**Data section:**
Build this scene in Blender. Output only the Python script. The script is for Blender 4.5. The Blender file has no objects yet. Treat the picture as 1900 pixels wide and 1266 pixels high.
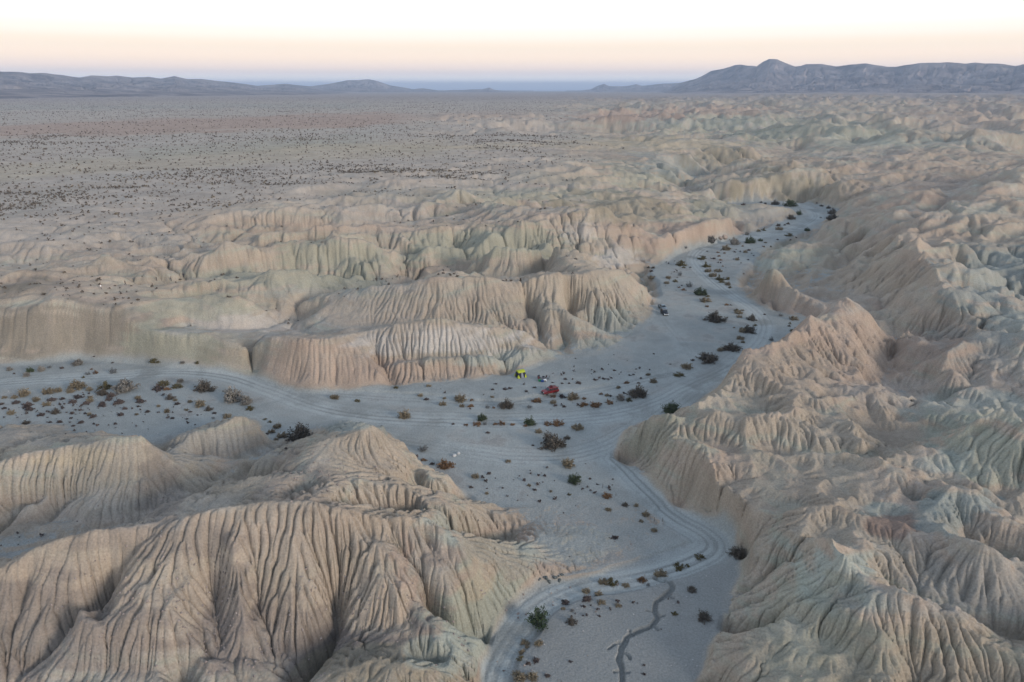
import bpy, bmesh, math, random, os, time
import numpy as np
T0 = time.time()
def log(*a): print('[%6.1f]' % (time.time() - T0), *a, flush=True)
C = bpy.context.scene.collection
SC = bpy.context.scene
R = math.radians

# ------------------------------------------------------------------ camera
CAM_H, PITCH, FPX = 80.0, R(20.3), 1267.0          # metres above the wash, tilt, focal length in photo pixels
cam_d = bpy.data.cameras.new('camera'); cam = bpy.data.objects.new('camera', cam_d); C.objects.link(cam)
cam.location = (0, 0, CAM_H); cam.rotation_euler = (math.pi/2 - PITCH, 0, 0)
cam_d.sensor_width = 36; cam_d.lens = FPX/1900*36
cam_d.clip_start = 1.0; cam_d.clip_end = 200000
SC.camera = cam

# ------------------------------------------------------------------ sky
w = bpy.data.worlds.new('World'); SC.world = w; w.use_nodes = True
nt = w.node_tree; nt.nodes.clear()
def N(t, typ, **kw):
    n = t.nodes.new(typ)
    for k, v in kw.items(): setattr(n, k, v)
    return n
out = N(nt, 'ShaderNodeOutputWorld')
tc = N(nt, 'ShaderNodeTexCoord'); sep = N(nt, 'ShaderNodeSeparateXYZ')
nt.links.new(tc.outputs['Generated'], sep.inputs[0])
ramp = N(nt, 'ShaderNodeValToRGB'); ramp.color_ramp.interpolation = 'EASE'
mp = N(nt, 'ShaderNodeMapRange'); mp.inputs['From Min'].default_value = 0; mp.inputs['From Max'].default_value = 0.5
nt.links.new(sep.outputs['Z'], mp.inputs['Value']); nt.links.new(mp.outputs[0], ramp.inputs[0])
def setramp(r, stops):
    cr = r.color_ramp
    while len(cr.elements) > 1: cr.elements.remove(cr.elements[-1])
    cr.elements[0].position = stops[0][0]; cr.elements[0].color = (*stops[0][1], 1)
    for p, c in stops[1:]:
        e = cr.elements.new(p); e.color = (*c, 1)
SKY = [(0.0, (.95, .93, .95)), (.017, (1.62, 1.50, 1.38)), (.041, (1.0, .84, .73)), (.052, (1.06, .84, .68)), (.072, (1.06, .84, .64)), (.104, (.95, .79, .62)),
       (.134, (.97, .86, .75)), (.158, (.97, .91, .83)), (.256, (.98, .97, .94)), (.45, (.72, .77, .83)), (1.0, (.30, .38, .51))]
setramp(ramp, SKY)
bg = N(nt, 'ShaderNodeBackground'); bg.inputs['Strength'].default_value = 1.2
nt.links.new(ramp.outputs[0], bg.inputs['Color'])
sky = N(nt, 'ShaderNodeTexSky', sky_type='NISHITA'); sky.sun_disc = False
SUN_EL, SUN_AZ = R(15), R(126)                       # the after-glow stands behind the camera
sky.sun_elevation = R(2); sky.sun_rotation = SUN_AZ
bg2 = N(nt, 'ShaderNodeBackground'); bg2.inputs['Strength'].default_value = 0.03
nt.links.new(sky.outputs[0], bg2.inputs['Color'])
add = N(nt, 'ShaderNodeAddShader'); nt.links.new(bg.outputs[0], add.inputs[0]); nt.links.new(bg2.outputs[0], add.inputs[1])
nt.links.new(add.outputs[0], out.inputs['Surface'])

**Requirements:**
Exclude the images and reproduce the remaining data exactly.

**Task response:**
Build this scene in Blender. Output only the Python script. The script is for Blender 4.5. The Blender file has no objects yet. Treat the picture as 1900 pixels wide and 1266 pixels high.
import bpy, bmesh, math, random, os, time
import numpy as np
T0 = time.time()
def log(*a): print('[%6.1f]' % (time.time() - T0), *a, flush=True)
C = bpy.context.scene.collection
SC = bpy.context.scene
R = math.radians

# ------------------------------------------------------------------ camera
CAM_H, PITCH, FPX = 80.0, R(20.3), 1267.0          # metres above the wash, tilt, focal length in photo pixels
cam_d = bpy.data.cameras.new('camera'); cam = bpy.data.objects.new('camera', cam_d); C.objects.link(cam)
cam.location = (0, 0, CAM_H); cam.rotation_euler = (math.pi/2 - PITCH, 0, 0)
cam_d.sensor_width = 36; cam_d.lens = FPX/1900*36
cam_d.clip_start = 1.0; cam_d.clip_end = 200000
SC.camera = cam

# ------------------------------------------------------------------ sky
w = bpy.data.worlds.new('World'); SC.world = w; w.use_nodes = True
nt = w.node_tree; nt.nodes.clear()
def N(t, typ, **kw):
    n = t.nodes.new(typ)
    for k, v in kw.items(): setattr(n, k, v)
    return n
out = N(nt, 'ShaderNodeOutputWorld')
tc = N(nt, 'ShaderNodeTexCoord'); sep = N(nt, 'ShaderNodeSeparateXYZ')
nt.links.new(tc.outputs['Generated'], sep.inputs[0])
ramp = N(nt, 'ShaderNodeValToRGB'); ramp.color_ramp.interpolation = 'EASE'
mp = N(nt, 'ShaderNodeMapRange'); mp.inputs['From Min'].default_value = 0; mp.inputs['From Max'].default_value = 0.5
nt.links.new(sep.outputs['Z'], mp.inputs['Value']); nt.links.new(mp.outputs[0], ramp.inputs[0])
def setramp(r, stops):
    cr = r.color_ramp
    while len(cr.elements) > 1: cr.elements.remove(cr.elements[-1])
    cr.elements[0].position = stops[0][0]; cr.elements[0].color = (*stops[0][1], 1)
    for p, c in stops[1:]:
        e = cr.elements.new(p); e.color = (*c, 1)
SKY = [(0.0, (.95, .93, .95)), (.017, (1.62, 1.50, 1.38)), (.041, (1.0, .84, .73)), (.052, (1.06, .84, .68)), (.072, (1.06, .84, .64)), (.104, (.95, .79, .62)),
       (.134, (.97, .86, .75)), (.158, (.97, .91, .83)), (.256, (.98, .97, .94)), (.45, (.72, .77, .83)), (1.0, (.30, .38, .51))]
setramp(ramp, SKY)
bg = N(nt, 'ShaderNodeBackground'); bg.inputs['Strength'].default_value = 1.2
nt.links.new(ramp.outputs[0], bg.inputs['Color'])
sky = N(nt, 'ShaderNodeTexSky', sky_type='NISHITA'); sky.sun_disc = False
SUN_EL, SUN_AZ = R(15), R(126)                       # the after-glow stands behind the camera
sky.sun_elevation = R(2); sky.sun_rotation = SUN_AZ
bg2 = N(nt, 'ShaderNodeBackground'); bg2.inputs['Strength'].default_value = 0.03
nt.links.new(sky.outputs[0], bg2.inputs['Color'])
add = N(nt, 'ShaderNodeAddShader'); nt.links.new(bg.outputs[0], add.inputs[0]); nt.links.new(bg2.outputs[0], add.inputs[1])
nt.links.new(add.outputs[0], out.inputs['Surface'])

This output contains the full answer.